Asset manager M&G tops City expectations as firm remains ‘on track’ for its 2025 targets
Insurer and asset manager M&G posted profit above analysts’ expectations in 2023 while recording net inflows despite the challenging market environment.
The firm’s assets under management and administration picked up slightly to £343.5bn in 2023, compared to £342.0bn the year before, thanks largely to “positive market movements.”
Adjusted operating profit swelled to £797m, up from £625m last year and ahead of analyst expectations.
M&G said this reflected a “resilient performance” in asset management and an “improved contribution” from Life, Wealth, and Corporate Centre.

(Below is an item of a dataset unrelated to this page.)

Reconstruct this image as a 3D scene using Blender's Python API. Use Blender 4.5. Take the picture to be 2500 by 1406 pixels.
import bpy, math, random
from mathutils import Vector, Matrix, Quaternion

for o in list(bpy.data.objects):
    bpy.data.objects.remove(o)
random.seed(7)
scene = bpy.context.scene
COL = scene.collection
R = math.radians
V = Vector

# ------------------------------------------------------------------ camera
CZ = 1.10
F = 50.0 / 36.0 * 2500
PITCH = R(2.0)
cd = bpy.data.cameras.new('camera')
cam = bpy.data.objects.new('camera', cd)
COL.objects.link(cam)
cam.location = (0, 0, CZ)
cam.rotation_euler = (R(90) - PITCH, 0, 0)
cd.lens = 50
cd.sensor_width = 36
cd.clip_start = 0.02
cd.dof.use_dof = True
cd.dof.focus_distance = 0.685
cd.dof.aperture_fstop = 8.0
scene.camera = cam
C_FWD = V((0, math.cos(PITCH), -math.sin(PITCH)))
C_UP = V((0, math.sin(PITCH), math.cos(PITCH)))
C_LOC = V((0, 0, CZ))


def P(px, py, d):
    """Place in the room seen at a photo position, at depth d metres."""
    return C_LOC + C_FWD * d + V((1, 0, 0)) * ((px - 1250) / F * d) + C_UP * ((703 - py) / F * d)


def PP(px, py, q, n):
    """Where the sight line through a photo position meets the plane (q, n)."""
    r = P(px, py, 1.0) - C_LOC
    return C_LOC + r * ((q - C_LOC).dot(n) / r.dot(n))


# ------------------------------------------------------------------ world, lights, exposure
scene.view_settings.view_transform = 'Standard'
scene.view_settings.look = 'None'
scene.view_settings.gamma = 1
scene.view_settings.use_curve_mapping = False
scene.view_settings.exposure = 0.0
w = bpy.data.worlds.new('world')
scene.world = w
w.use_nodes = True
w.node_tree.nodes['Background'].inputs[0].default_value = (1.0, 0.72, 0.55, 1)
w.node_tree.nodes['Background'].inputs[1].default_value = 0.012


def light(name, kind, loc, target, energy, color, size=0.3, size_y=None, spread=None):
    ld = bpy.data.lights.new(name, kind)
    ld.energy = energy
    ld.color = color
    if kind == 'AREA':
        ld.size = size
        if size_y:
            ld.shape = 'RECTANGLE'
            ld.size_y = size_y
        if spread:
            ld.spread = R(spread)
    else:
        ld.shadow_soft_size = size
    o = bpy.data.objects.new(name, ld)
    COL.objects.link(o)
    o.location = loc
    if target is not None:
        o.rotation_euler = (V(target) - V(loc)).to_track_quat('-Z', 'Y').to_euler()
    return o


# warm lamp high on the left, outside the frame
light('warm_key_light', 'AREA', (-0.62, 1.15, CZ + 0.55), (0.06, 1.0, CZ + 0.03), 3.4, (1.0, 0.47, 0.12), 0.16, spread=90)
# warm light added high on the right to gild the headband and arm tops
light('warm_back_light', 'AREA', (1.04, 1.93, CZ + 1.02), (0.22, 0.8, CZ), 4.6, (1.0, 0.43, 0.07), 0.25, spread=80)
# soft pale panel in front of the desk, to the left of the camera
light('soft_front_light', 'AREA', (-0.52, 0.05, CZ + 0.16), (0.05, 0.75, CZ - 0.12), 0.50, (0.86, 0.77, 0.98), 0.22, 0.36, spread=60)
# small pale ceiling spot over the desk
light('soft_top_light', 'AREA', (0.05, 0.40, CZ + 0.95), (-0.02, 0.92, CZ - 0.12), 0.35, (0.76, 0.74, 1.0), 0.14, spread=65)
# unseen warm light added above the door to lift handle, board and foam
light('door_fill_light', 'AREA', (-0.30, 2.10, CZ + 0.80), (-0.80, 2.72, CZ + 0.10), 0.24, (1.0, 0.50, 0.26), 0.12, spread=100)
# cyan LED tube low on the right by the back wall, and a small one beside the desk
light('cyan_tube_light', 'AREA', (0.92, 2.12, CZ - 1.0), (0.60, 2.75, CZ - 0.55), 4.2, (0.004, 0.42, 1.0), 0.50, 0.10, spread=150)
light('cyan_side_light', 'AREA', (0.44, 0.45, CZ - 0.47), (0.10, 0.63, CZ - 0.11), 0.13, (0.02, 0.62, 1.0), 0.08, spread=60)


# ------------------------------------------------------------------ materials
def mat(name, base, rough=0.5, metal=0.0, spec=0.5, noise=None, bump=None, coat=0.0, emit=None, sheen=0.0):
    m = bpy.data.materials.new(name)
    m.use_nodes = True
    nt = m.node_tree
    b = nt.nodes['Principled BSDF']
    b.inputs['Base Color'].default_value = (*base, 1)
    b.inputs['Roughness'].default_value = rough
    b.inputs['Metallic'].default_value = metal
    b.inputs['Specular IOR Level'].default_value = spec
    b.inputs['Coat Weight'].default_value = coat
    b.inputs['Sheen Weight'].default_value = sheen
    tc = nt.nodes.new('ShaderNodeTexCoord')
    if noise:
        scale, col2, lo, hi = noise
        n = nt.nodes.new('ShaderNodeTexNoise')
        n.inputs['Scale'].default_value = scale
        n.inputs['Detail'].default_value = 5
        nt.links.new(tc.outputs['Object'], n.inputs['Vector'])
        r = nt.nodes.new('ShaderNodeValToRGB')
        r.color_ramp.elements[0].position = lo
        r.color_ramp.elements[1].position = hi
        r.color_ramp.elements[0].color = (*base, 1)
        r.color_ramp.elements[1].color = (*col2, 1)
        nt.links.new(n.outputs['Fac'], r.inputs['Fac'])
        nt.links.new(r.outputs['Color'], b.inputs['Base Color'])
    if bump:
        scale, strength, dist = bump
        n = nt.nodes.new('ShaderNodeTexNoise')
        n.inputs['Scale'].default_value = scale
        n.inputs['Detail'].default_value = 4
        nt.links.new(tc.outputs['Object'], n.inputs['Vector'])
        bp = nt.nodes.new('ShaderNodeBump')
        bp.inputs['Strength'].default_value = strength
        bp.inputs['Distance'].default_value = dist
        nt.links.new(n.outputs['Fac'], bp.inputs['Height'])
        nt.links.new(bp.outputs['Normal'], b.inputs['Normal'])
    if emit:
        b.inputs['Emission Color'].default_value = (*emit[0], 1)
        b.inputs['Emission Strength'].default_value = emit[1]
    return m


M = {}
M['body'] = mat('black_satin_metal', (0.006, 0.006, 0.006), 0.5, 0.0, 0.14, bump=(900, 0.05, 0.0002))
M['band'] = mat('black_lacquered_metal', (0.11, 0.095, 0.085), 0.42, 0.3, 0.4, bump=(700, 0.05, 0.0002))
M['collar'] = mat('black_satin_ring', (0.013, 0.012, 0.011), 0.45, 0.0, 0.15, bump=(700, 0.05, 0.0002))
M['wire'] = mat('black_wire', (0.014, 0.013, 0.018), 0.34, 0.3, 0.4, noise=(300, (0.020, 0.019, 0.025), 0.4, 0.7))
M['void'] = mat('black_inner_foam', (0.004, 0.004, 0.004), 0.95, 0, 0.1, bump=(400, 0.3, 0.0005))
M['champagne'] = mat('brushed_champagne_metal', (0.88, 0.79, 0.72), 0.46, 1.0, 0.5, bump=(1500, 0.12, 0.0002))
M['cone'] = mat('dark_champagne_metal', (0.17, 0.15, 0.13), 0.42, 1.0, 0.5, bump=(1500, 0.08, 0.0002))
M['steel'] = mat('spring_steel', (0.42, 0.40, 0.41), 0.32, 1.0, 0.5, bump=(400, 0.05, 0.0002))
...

In Wholesale Asset Management, the company saw net inflows of £1.5bn, up from £500m a year ago, despite the “adverse market conditions”.
The FTSE 100-listed firm said it had managed costs in line with 2022, delivering savings of £73m in the year, helping to offset inflationary pressures. As part of this, it cut UK office spending by 15 per cent.
The firm said it is well positioned in the current economic environment and remains “on track” to meet its targets for 2025.
These include making cost savings worth £200m and reducing its leverage ratio below 30 per cent.
It announced a total dividend per share of 19.7p, marginally higher than 19.6p last year.
“M&G has performed very well in 2023. Today’s results show positive business momentum and meaningful improvements across key financial metrics. Net client flows, adjusted operating profit, operating capital generation, and the shareholder Solvency II ratio are all up materially year-on-year,” Andrea Rossi, the firm’s chief executive said.
Rossi has been in the post for over a year now, a period in which has looked to slash costs and boost the flow of cash into its funds after years of outflows.
“As we look ahead, I am confident about the prospects for M&G as we remain focused on executing our strategic plan. Our diversified business model puts us in an excellent position to continue delivering attractive outcomes for both our clients and shareholders over the long-term,” he continued.